Rising airline fares have pushed transport costs sharply higher over the past year, emerging as a primary driver of inflation and placing mounting pressure on travelers and businesses alike.
According to Antigua News Room, new data from the Statistics Division show that the transport index climbed 14.5 percent year-on-year in March, with transport services alone surging 47.6 percent — a spike largely attributed to higher regional and international airfare prices. The increase has made transport the single largest contributor to overall inflation, which stood at 1.7 percent for the 12-month period ending March.
On a monthly basis, transport services rose 1.2 percent in March, reflecting a 1.4 percent increase in average airline fares compared with February.
The sustained rise in travel costs carries broad implications across multiple sectors. Tourism stands particularly exposed, as higher airfare prices can influence visitor demand and shift travel patterns — potentially deterring some travelers or driving demand toward shorter stays and alternative destinations.

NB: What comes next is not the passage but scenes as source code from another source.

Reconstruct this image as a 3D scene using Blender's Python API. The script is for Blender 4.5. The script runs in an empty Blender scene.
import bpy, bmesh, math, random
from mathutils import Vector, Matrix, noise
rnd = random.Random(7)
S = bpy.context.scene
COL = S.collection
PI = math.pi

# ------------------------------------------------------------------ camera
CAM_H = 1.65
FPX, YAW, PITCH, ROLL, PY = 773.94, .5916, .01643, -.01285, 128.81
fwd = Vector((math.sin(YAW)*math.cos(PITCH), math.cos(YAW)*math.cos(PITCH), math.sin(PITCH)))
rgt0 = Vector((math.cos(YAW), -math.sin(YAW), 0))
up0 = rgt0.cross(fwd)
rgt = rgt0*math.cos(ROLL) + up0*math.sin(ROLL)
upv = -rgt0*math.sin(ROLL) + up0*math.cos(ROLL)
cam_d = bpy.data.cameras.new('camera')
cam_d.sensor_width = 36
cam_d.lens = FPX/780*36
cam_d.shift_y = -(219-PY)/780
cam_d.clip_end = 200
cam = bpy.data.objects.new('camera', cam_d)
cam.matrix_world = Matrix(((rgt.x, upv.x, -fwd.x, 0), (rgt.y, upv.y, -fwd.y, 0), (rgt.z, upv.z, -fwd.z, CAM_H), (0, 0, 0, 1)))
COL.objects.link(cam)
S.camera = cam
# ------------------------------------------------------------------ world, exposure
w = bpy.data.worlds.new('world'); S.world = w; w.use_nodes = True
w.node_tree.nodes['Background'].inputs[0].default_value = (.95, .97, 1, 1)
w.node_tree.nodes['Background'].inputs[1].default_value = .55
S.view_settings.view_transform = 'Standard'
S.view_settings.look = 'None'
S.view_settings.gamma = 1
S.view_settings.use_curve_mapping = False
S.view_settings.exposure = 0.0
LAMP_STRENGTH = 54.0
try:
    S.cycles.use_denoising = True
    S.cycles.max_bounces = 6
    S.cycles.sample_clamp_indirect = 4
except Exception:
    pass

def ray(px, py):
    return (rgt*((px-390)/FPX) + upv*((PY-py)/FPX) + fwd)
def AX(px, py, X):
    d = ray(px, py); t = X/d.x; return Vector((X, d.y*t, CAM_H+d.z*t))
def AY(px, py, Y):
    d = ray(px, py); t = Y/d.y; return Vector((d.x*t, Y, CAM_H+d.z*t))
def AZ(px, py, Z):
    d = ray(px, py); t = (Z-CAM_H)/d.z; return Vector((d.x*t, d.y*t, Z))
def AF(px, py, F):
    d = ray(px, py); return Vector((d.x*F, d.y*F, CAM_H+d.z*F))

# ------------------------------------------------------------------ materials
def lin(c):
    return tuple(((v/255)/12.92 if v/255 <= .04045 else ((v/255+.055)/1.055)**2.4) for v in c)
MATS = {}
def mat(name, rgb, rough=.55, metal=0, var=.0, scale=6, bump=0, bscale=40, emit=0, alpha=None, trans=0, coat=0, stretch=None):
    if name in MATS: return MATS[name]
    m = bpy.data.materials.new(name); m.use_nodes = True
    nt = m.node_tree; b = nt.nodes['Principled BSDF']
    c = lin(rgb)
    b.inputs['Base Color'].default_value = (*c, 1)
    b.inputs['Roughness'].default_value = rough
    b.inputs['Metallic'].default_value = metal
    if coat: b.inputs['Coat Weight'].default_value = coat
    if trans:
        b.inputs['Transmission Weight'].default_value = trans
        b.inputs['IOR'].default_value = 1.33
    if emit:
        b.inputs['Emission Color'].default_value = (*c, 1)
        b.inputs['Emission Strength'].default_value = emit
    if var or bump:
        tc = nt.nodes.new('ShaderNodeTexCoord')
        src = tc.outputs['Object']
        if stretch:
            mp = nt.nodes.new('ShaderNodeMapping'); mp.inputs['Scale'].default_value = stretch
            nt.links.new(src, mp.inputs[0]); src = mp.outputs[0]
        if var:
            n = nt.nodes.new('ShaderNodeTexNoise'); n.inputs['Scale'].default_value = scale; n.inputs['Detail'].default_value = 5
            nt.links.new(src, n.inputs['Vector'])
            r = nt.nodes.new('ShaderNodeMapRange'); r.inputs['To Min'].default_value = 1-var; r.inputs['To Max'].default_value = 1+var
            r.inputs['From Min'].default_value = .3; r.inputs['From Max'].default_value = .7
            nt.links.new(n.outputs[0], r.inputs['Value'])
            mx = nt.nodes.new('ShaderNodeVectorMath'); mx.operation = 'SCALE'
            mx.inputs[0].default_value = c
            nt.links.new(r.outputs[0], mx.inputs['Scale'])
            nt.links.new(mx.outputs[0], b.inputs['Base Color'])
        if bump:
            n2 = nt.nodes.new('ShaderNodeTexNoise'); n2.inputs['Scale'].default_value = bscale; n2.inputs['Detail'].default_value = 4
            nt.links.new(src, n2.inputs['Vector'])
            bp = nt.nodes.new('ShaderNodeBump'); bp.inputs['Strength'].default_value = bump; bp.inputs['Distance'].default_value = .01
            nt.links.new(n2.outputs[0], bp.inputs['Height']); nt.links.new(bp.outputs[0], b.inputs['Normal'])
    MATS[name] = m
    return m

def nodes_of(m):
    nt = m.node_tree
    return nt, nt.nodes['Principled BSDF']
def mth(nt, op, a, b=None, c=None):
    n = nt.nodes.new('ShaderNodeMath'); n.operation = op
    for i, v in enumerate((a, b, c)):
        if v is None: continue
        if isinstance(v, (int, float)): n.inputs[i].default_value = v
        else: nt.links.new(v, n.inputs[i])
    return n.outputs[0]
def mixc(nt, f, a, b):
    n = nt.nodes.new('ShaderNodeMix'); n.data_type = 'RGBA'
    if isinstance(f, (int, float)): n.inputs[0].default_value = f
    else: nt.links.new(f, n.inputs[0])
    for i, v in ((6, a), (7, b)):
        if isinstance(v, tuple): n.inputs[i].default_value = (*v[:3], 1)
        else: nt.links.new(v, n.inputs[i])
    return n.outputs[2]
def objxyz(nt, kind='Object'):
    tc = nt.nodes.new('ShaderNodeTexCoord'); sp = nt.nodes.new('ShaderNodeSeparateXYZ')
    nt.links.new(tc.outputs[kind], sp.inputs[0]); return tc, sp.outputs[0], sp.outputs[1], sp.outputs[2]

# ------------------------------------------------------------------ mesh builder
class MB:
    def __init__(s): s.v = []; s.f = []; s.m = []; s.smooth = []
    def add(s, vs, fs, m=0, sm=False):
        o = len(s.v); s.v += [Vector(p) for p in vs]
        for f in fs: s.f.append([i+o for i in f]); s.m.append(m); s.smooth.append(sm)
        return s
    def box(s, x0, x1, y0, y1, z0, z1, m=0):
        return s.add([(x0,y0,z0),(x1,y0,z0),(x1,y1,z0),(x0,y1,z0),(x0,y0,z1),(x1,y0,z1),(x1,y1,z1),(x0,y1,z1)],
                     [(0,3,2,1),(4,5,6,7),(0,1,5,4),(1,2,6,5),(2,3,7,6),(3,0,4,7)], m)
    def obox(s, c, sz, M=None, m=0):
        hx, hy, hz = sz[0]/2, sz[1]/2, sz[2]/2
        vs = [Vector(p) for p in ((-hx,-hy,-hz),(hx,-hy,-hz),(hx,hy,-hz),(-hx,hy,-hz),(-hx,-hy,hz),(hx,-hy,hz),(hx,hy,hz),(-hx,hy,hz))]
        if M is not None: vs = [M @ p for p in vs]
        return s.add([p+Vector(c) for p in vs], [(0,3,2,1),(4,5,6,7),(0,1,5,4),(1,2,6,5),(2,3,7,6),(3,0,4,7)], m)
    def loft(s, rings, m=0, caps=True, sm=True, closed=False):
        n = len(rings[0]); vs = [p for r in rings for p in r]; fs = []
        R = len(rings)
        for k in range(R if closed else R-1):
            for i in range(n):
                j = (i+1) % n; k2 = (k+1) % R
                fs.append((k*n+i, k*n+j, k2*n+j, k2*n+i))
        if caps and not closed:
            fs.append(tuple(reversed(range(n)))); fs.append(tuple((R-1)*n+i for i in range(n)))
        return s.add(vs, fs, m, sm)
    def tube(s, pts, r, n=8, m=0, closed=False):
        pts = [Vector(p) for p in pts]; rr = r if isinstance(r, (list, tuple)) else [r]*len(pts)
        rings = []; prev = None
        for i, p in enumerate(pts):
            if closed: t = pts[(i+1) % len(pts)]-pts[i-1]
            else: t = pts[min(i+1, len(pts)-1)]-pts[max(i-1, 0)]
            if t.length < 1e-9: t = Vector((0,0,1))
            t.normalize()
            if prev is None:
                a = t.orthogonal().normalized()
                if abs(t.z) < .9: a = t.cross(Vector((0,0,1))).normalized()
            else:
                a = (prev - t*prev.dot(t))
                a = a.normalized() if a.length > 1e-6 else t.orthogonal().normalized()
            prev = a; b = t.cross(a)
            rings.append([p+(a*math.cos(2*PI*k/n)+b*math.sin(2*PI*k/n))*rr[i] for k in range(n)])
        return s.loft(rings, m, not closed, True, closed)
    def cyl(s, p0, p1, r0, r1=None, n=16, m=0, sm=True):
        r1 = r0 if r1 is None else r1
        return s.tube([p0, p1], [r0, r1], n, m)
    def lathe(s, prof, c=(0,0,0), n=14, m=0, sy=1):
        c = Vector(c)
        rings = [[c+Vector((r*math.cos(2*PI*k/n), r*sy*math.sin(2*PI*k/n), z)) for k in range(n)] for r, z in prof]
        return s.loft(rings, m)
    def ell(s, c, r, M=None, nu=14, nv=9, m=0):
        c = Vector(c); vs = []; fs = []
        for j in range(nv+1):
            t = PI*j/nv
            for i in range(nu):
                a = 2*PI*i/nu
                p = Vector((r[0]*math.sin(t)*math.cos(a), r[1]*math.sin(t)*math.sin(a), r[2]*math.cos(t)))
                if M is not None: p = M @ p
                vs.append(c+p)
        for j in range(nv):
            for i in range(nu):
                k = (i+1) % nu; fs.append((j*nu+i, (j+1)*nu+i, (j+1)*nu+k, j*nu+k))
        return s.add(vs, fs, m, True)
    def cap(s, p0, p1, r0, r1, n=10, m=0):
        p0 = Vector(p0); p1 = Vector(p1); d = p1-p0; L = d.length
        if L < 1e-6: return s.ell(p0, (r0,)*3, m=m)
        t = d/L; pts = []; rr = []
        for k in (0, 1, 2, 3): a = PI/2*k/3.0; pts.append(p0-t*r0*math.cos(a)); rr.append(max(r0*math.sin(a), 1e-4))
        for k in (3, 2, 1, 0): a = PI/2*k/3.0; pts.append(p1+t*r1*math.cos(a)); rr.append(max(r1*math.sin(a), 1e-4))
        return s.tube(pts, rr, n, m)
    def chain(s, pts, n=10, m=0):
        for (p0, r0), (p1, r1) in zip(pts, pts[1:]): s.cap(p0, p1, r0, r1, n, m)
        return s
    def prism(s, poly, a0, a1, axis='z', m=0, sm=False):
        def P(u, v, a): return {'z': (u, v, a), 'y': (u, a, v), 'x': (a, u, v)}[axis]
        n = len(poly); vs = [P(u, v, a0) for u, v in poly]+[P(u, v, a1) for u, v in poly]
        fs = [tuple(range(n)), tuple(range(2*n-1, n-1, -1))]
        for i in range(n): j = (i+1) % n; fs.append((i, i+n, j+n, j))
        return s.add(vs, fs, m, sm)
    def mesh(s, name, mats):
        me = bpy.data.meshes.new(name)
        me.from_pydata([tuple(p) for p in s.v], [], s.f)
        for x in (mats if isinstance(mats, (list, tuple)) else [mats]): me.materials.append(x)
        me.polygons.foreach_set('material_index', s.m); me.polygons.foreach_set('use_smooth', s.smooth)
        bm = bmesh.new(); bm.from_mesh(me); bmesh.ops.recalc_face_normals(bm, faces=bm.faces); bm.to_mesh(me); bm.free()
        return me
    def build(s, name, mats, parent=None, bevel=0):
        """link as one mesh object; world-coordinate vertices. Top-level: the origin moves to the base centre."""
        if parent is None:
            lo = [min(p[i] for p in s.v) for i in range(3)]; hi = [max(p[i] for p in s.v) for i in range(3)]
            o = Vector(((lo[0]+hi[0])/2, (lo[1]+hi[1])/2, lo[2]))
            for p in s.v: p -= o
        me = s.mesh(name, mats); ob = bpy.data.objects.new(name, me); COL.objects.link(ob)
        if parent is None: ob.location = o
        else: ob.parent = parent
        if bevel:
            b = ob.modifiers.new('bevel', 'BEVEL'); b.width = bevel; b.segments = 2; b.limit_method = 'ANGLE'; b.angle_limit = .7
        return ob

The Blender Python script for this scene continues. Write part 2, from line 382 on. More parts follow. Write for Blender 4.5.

Residents are also feeling the strain, especially those who depend on air travel for business, education, or family connections across the region. Increased airfare costs ripple through the wider economy, raising the cost of doing business and contributing to higher prices for goods and services that rely on travel and logistics.
The transport surge comes even as other categories, including food, have recorded declines in recent months — underscoring uneven price movements across the economy.
Economists frequently identify transport costs as a key inflation driver in small island economies, where heavy reliance on imports and air connectivity makes prices particularly sensitive to shifts in global travel costs.
With airline fares continuing to trend upward, transport is expected to remain a significant factor shaping Antigua and Barbuda's inflation outlook in the months ahead.